Exactly as they appear, output all of the entries.
──────────────────────────────
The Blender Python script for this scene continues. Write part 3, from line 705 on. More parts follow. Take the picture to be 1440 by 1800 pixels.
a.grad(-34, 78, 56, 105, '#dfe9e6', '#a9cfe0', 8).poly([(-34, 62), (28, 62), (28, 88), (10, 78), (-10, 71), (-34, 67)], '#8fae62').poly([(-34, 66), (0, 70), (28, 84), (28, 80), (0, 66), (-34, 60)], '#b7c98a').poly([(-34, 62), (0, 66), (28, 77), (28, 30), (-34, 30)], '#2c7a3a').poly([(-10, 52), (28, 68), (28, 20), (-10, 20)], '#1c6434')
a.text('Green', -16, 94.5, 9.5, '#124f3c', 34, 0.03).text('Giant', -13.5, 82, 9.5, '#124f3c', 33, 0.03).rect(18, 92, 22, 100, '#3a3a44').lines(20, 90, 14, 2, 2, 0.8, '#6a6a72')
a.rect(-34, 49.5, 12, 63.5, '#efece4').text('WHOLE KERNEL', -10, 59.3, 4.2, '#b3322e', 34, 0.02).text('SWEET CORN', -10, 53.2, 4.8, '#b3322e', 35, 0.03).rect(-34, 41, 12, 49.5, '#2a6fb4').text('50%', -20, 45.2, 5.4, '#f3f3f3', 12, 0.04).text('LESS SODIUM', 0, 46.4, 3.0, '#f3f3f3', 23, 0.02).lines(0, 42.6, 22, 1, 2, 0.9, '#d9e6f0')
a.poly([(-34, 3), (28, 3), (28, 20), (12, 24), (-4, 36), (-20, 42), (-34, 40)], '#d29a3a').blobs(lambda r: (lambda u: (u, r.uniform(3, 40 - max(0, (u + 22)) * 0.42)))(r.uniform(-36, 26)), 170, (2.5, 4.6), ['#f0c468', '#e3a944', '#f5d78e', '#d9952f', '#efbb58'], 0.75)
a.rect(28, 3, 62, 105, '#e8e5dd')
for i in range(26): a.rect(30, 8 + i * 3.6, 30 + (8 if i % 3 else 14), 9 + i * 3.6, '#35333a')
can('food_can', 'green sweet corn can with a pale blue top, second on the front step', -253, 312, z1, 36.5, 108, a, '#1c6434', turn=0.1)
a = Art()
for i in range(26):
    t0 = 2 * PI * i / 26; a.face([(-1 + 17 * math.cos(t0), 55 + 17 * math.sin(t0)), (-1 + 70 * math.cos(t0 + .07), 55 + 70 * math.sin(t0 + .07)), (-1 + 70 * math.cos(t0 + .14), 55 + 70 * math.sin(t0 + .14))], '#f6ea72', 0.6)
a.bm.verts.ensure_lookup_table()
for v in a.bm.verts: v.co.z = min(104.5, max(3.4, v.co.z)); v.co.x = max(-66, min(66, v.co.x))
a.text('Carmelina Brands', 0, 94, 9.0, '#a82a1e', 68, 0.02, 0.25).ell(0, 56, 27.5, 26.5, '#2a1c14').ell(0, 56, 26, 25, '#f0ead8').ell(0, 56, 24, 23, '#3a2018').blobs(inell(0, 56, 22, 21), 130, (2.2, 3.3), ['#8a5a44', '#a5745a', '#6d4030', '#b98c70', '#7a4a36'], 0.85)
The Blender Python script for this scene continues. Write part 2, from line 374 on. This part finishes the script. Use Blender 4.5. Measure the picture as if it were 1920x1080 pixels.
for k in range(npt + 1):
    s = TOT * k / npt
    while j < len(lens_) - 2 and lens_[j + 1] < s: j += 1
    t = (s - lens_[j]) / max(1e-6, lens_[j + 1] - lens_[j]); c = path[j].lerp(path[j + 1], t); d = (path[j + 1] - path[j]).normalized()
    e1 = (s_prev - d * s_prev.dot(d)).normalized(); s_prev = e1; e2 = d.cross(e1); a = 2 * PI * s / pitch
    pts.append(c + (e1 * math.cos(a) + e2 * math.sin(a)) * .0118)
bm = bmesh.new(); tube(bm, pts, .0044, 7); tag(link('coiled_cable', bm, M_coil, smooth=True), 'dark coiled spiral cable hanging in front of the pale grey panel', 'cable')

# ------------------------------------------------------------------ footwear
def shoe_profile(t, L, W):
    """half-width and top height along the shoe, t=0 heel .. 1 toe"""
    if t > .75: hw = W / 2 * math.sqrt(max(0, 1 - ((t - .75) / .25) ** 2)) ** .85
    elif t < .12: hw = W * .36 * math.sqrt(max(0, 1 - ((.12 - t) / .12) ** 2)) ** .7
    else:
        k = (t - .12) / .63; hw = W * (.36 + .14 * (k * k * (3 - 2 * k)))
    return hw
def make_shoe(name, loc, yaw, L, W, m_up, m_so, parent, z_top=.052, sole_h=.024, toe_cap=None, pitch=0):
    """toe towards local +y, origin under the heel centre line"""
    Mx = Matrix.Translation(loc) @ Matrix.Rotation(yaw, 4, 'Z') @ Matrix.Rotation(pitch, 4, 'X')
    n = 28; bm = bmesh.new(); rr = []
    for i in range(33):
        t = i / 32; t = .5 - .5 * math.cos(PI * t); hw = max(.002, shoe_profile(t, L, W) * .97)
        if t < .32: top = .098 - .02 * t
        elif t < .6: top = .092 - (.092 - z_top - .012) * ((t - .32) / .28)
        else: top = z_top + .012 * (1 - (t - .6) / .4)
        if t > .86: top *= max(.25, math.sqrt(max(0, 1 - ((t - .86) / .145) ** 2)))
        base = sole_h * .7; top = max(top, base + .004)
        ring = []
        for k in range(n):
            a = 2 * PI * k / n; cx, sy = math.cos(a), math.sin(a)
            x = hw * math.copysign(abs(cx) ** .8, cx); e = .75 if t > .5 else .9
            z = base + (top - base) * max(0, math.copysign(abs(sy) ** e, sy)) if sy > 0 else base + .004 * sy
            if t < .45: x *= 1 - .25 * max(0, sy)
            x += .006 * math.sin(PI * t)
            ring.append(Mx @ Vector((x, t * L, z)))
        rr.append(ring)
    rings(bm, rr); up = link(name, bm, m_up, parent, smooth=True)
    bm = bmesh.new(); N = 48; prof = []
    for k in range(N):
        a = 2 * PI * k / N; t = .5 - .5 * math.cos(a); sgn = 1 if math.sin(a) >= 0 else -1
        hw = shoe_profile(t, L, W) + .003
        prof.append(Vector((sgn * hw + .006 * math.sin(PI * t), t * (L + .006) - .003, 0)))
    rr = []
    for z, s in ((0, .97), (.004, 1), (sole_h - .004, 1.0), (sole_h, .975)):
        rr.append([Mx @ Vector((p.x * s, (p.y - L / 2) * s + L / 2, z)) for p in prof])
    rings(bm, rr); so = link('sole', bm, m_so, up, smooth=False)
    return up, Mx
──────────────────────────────
▸ **Expected answer**:
The Blender Python script for this scene continues. Write part 3, from line 705 on. More parts follow. Take the picture to be 1440 by 1800 pixels.
a.grad(-34, 78, 56, 105, '#dfe9e6', '#a9cfe0', 8).poly([(-34, 62), (28, 62), (28, 88), (10, 78), (-10, 71), (-34, 67)], '#8fae62').poly([(-34, 66), (0, 70), (28, 84), (28, 80), (0, 66), (-34, 60)], '#b7c98a').poly([(-34, 62), (0, 66), (28, 77), (28, 30), (-34, 30)], '#2c7a3a').poly([(-10, 52), (28, 68), (28, 20), (-10, 20)], '#1c6434')
a.text('Green', -16, 94.5, 9.5, '#124f3c', 34, 0.03).text('Giant', -13.5, 82, 9.5, '#124f3c', 33, 0.03).rect(18, 92, 22, 100, '#3a3a44').lines(20, 90, 14, 2, 2, 0.8, '#6a6a72')
a.rect(-34, 49.5, 12, 63.5, '#efece4').text('WHOLE KERNEL', -10, 59.3, 4.2, '#b3322e', 34, 0.02).text('SWEET CORN', -10, 53.2, 4.8, '#b3322e', 35, 0.03).rect(-34, 41, 12, 49.5, '#2a6fb4').text('50%', -20, 45.2, 5.4, '#f3f3f3', 12, 0.04).text('LESS SODIUM', 0, 46.4, 3.0, '#f3f3f3', 23, 0.02).lines(0, 42.6, 22, 1, 2, 0.9, '#d9e6f0')
a.poly([(-34, 3), (28, 3), (28, 20), (12, 24), (-4, 36), (-20, 42), (-34, 40)], '#d29a3a').blobs(lambda r: (lambda u: (u, r.uniform(3, 40 - max(0, (u + 22)) * 0.42)))(r.uniform(-36, 26)), 170, (2.5, 4.6), ['#f0c468', '#e3a944', '#f5d78e', '#d9952f', '#efbb58'], 0.75)
a.rect(28, 3, 62, 105, '#e8e5dd')
for i in range(26): a.rect(30, 8 + i * 3.6, 30 + (8 if i % 3 else 14), 9 + i * 3.6, '#35333a')
can('food_can', 'green sweet corn can with a pale blue top, second on the front step', -253, 312, z1, 36.5, 108, a, '#1c6434', turn=0.1)
a = Art()
for i in range(26):
    t0 = 2 * PI * i / 26; a.face([(-1 + 17 * math.cos(t0), 55 + 17 * math.sin(t0)), (-1 + 70 * math.cos(t0 + .07), 55 + 70 * math.sin(t0 + .07)), (-1 + 70 * math.cos(t0 + .14), 55 + 70 * math.sin(t0 + .14))], '#f6ea72', 0.6)
a.bm.verts.ensure_lookup_table()
for v in a.bm.verts: v.co.z = min(104.5, max(3.4, v.co.z)); v.co.x = max(-66, min(66, v.co.x))
a.text('Carmelina Brands', 0, 94, 9.0, '#a82a1e', 68, 0.02, 0.25).ell(0, 56, 27.5, 26.5, '#2a1c14').ell(0, 56, 26, 25, '#f0ead8').ell(0, 56, 24, 23, '#3a2018').blobs(inell(0, 56, 22, 21), 130, (2.2, 3.3), ['#8a5a44', '#a5745a', '#6d4030', '#b98c70', '#7a4a36'], 0.85)
The Blender Python script for this scene continues. Write part 2, from line 374 on. This part finishes the script. Use Blender 4.5. Measure the picture as if it were 1920x1080 pixels.
for k in range(npt + 1):
    s = TOT * k / npt
    while j < len(lens_) - 2 and lens_[j + 1] < s: j += 1
    t = (s - lens_[j]) / max(1e-6, lens_[j + 1] - lens_[j]); c = path[j].lerp(path[j + 1], t); d = (path[j + 1] - path[j]).normalized()
    e1 = (s_prev - d * s_prev.dot(d)).normalized(); s_prev = e1; e2 = d.cross(e1); a = 2 * PI * s / pitch
    pts.append(c + (e1 * math.cos(a) + e2 * math.sin(a)) * .0118)
bm = bmesh.new(); tube(bm, pts, .0044, 7); tag(link('coiled_cable', bm, M_coil, smooth=True), 'dark coiled spiral cable hanging in front of the pale grey panel', 'cable')

# ------------------------------------------------------------------ footwear
def shoe_profile(t, L, W):
    """half-width and top height along the shoe, t=0 heel .. 1 toe"""
    if t > .75: hw = W / 2 * math.sqrt(max(0, 1 - ((t - .75) / .25) ** 2)) ** .85
    elif t < .12: hw = W * .36 * math.sqrt(max(0, 1 - ((.12 - t) / .12) ** 2)) ** .7
    else:
        k = (t - .12) / .63; hw = W * (.36 + .14 * (k * k * (3 - 2 * k)))
    return hw
def make_shoe(name, loc, yaw, L, W, m_up, m_so, parent, z_top=.052, sole_h=.024, toe_cap=None, pitch=0):
    """toe towards local +y, origin under the heel centre line"""
    Mx = Matrix.Translation(loc) @ Matrix.Rotation(yaw, 4, 'Z') @ Matrix.Rotation(pitch, 4, 'X')
    n = 28; bm = bmesh.new(); rr = []
    for i in range(33):
        t = i / 32; t = .5 - .5 * math.cos(PI * t); hw = max(.002, shoe_profile(t, L, W) * .97)
        if t < .32: top = .098 - .02 * t
        elif t < .6: top = .092 - (.092 - z_top - .012) * ((t - .32) / .28)
        else: top = z_top + .012 * (1 - (t - .6) / .4)
        if t > .86: top *= max(.25, math.sqrt(max(0, 1 - ((t - .86) / .145) ** 2)))
        base = sole_h * .7; top = max(top, base + .004)
        ring = []
        for k in range(n):
            a = 2 * PI * k / n; cx, sy = math.cos(a), math.sin(a)
            x = hw * math.copysign(abs(cx) ** .8, cx); e = .75 if t > .5 else .9
            z = base + (top - base) * max(0, math.copysign(abs(sy) ** e, sy)) if sy > 0 else base + .004 * sy
            if t < .45: x *= 1 - .25 * max(0, sy)
            x += .006 * math.sin(PI * t)
            ring.append(Mx @ Vector((x, t * L, z)))
        rr.append(ring)
    rings(bm, rr); up = link(name, bm, m_up, parent, smooth=True)
    bm = bmesh.new(); N = 48; prof = []
    for k in range(N):
        a = 2 * PI * k / N; t = .5 - .5 * math.cos(a); sgn = 1 if math.sin(a) >= 0 else -1
        hw = shoe_profile(t, L, W) + .003
        prof.append(Vector((sgn * hw + .006 * math.sin(PI * t), t * (L + .006) - .003, 0)))
    rr = []
    for z, s in ((0, .97), (.004, 1), (sole_h - .004, 1.0), (sole_h, .975)):
        rr.append([Mx @ Vector((p.x * s, (p.y - L / 2) * s + L / 2, z)) for p in prof])
    rings(bm, rr); so = link('sole', bm, m_so, up, smooth=False)
    return up, Mx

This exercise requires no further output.